A report just out at the Heartland Institute is raising a powerful new argument for charter schools, which are run by boards of parents rather than the traditional superintendent-principal-teacher triumvirate.
Tim Benson cites a report from the Thomas B. Fordham Institute that "finds one out of every four teachers (28.3 percent) at traditional public schools across the United Sates are 'chronically absent.'"
That means, he said, they are out of the classroom while sick or on "personal leave" at least 10 days for each 180-day school year.
Hawaiian schools have the worst problem, with a "staggering 79 percent" of teachers are chronically absent, he said.
In Florida, it's 40 percent and in Nevada 50 percent.

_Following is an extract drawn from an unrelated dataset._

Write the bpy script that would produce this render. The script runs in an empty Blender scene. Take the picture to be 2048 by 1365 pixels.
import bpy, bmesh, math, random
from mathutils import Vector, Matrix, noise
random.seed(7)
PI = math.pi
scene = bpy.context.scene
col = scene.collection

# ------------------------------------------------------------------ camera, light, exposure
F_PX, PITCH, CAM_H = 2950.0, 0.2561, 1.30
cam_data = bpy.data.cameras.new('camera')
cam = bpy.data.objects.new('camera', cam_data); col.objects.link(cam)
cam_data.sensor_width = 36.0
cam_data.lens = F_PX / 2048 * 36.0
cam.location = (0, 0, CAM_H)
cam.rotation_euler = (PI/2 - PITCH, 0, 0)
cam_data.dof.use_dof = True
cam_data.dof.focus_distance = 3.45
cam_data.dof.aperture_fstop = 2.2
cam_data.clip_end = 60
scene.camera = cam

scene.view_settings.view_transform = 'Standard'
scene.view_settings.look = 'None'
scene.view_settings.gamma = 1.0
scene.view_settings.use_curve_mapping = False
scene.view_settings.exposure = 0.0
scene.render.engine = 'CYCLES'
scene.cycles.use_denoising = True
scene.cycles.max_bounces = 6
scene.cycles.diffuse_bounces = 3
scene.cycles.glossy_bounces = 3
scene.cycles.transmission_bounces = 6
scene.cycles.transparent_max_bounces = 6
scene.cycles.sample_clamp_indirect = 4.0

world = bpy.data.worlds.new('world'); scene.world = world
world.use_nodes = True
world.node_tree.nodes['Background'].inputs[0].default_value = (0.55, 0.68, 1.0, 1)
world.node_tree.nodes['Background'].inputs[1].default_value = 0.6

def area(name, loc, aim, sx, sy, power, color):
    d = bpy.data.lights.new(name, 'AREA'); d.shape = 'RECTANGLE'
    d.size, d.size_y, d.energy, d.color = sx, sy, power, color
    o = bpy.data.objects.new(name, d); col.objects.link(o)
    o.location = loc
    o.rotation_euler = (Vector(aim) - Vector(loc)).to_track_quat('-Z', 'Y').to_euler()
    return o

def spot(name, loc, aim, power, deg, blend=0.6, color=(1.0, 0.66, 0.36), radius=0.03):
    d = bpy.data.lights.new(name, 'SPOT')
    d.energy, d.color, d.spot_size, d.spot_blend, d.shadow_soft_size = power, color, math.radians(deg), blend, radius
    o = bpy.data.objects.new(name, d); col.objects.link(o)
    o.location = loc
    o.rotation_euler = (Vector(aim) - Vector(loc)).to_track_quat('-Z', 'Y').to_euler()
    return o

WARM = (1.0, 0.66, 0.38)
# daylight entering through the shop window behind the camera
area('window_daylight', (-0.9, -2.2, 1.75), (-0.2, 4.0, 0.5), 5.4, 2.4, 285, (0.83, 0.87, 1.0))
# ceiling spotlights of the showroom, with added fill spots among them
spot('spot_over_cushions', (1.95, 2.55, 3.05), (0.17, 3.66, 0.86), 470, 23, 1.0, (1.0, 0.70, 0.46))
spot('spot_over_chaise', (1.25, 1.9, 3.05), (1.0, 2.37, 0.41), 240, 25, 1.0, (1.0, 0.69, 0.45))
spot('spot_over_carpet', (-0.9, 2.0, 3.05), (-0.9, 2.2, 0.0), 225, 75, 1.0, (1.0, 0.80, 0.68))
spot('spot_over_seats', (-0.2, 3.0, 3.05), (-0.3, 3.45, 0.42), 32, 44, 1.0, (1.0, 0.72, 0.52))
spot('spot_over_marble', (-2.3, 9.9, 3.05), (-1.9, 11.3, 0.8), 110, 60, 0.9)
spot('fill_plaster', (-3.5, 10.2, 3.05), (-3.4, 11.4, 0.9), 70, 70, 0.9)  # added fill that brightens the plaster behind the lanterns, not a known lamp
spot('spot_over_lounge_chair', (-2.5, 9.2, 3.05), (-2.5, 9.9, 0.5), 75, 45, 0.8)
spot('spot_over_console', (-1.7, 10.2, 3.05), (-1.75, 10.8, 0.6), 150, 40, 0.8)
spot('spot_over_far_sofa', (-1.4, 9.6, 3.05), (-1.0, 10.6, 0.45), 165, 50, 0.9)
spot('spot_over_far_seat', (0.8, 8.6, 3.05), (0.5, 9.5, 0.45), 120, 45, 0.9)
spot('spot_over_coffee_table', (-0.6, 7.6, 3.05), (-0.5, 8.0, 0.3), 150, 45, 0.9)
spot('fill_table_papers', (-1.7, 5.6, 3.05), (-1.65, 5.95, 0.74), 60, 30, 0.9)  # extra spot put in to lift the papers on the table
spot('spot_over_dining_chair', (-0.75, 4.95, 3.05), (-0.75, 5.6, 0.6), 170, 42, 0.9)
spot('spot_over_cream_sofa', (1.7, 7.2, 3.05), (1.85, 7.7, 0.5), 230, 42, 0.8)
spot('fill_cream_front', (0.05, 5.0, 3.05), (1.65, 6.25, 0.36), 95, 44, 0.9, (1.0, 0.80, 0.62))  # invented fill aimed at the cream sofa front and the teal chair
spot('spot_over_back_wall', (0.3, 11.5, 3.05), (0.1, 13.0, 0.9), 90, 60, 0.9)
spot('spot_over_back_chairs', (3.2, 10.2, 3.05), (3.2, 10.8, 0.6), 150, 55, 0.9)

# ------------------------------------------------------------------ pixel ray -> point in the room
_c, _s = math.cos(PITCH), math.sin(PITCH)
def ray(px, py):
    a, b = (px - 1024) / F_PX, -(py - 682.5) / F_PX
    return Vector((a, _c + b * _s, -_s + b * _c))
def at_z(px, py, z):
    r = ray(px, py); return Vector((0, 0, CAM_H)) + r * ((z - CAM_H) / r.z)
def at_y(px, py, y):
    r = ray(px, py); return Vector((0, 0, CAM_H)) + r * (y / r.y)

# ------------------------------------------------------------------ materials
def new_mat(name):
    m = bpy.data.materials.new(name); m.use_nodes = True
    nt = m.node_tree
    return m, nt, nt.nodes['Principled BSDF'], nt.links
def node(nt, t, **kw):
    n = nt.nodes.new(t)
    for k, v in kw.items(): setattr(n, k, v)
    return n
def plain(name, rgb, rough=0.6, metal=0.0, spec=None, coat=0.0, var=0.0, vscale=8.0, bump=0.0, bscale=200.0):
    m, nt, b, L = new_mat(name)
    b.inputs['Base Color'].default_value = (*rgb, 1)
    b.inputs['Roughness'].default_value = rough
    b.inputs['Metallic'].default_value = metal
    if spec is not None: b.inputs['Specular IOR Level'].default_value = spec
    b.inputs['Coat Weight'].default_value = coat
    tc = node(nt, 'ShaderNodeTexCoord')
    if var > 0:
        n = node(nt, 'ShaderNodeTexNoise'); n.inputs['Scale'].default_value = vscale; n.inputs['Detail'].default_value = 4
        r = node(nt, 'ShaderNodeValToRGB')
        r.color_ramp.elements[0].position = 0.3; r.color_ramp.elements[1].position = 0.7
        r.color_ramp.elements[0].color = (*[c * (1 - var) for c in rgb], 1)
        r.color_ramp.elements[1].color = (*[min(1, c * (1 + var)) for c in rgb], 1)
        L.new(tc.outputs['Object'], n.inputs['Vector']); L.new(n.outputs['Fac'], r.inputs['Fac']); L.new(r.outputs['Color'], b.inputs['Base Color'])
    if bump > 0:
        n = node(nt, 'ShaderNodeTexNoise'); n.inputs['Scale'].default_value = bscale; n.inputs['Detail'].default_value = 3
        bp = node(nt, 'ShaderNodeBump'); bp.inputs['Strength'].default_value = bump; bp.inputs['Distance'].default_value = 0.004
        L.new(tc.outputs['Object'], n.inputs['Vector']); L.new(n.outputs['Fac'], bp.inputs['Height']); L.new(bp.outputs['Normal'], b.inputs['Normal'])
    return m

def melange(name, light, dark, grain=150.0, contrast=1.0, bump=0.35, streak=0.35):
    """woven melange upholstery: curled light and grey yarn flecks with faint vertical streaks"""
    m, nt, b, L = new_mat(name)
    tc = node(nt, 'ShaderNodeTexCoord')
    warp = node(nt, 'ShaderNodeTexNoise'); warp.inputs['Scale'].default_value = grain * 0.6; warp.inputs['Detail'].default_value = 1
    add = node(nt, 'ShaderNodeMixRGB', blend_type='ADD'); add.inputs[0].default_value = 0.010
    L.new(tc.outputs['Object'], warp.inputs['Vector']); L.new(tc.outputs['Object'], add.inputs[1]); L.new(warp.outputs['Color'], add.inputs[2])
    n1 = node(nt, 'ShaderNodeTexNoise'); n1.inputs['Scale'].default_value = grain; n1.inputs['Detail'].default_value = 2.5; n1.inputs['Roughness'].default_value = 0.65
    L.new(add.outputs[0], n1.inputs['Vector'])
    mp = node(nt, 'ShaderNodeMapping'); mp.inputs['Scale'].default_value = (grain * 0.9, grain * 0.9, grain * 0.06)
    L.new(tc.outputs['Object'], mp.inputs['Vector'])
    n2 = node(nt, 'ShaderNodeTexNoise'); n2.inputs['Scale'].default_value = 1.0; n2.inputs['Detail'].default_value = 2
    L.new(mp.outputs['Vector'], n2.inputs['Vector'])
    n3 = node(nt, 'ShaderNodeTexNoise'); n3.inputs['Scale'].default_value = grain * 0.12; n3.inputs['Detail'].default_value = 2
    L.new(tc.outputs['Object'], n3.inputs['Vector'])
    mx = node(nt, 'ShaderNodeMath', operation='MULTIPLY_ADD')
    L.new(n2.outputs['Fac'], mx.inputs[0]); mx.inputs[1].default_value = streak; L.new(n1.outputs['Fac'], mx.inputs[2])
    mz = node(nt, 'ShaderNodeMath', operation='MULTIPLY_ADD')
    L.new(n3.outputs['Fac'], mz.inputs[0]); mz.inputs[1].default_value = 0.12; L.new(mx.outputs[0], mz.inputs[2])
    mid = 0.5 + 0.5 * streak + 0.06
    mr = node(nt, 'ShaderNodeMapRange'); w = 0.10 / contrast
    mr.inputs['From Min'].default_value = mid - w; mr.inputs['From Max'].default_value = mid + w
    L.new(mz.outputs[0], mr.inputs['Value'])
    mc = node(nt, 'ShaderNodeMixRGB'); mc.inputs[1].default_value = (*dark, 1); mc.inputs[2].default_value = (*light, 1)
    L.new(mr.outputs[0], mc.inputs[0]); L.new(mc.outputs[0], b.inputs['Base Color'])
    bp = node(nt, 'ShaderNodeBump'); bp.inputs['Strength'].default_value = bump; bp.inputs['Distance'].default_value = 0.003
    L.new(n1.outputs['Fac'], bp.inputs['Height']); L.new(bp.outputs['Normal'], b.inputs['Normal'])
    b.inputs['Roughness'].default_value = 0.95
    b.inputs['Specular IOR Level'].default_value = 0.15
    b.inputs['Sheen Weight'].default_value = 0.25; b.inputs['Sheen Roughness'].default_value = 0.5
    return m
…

"For comparison," Benson explained, "the study finds just 10.3 percent of charter school teachers are chronically absent. In all but one of the 35 states with at least 10 charter schools, as well as in all 10 of the country's 10 largest cities, traditional public schools employ a higher percentage of chronically absent teachers than charters do. In 12 states, traditional public school teachers are twice as likely to be chronically absent as their charter school peers, and four times as likely in seven other states. Traditional public school teachers in New York City and Washington, D.C., are four times as likely to be absent as their charter peers, while in Chicago, they are five times as likely to be absent."
In short, charter school students see considerably more of their regular teachers than do students in traditional public schools.
"Teachers in unionized charter schools are twice as likely to be chronically absent as non-unionized charters," he continued.
Study author David Griffith explained: "The patterns [this study] highlights certainly suggest that the high chronic absenteeism rates we observe for teachers in traditional public schools are at least partly attributable to the generous leave policies and myriad job protections enshrined in state laws and local collective bargaining agreements."
Benson observed that students "suffer when teachers are out of their classrooms."
"A working paper from the National Bureau of Economic Research (NBER) shows 10 days of teacher absences over the course of a school year can significantly reduce student achievement in mathematics. Teacher absences, the study found, 'radically reduced … instructional intensity' by creating 'discontinuities of instruction [and] the disruption of regular routines and procedures of the classroom,'" he said.
He cited the continuing problem with low test scores turned in by public school students. For example on the 2015 National Association of Education Progress test, only 39 percent of fourth graders and 32 percent of eighth graders were "proficient" in math.
"With so many public school teachers continually absent from the classroom, and what we know about the effect teacher absences have on their students, it is no wonder these scores are so low," he concluded.
The solution?
"These startling absentee rates and middling test scores underscore the need to drastically expand private school choice programs – education savings accounts, school vouchers, and tax-credit scholarships – so that parents can have alternatives to the neighborhood public schools their children are currently forced to attend," he said.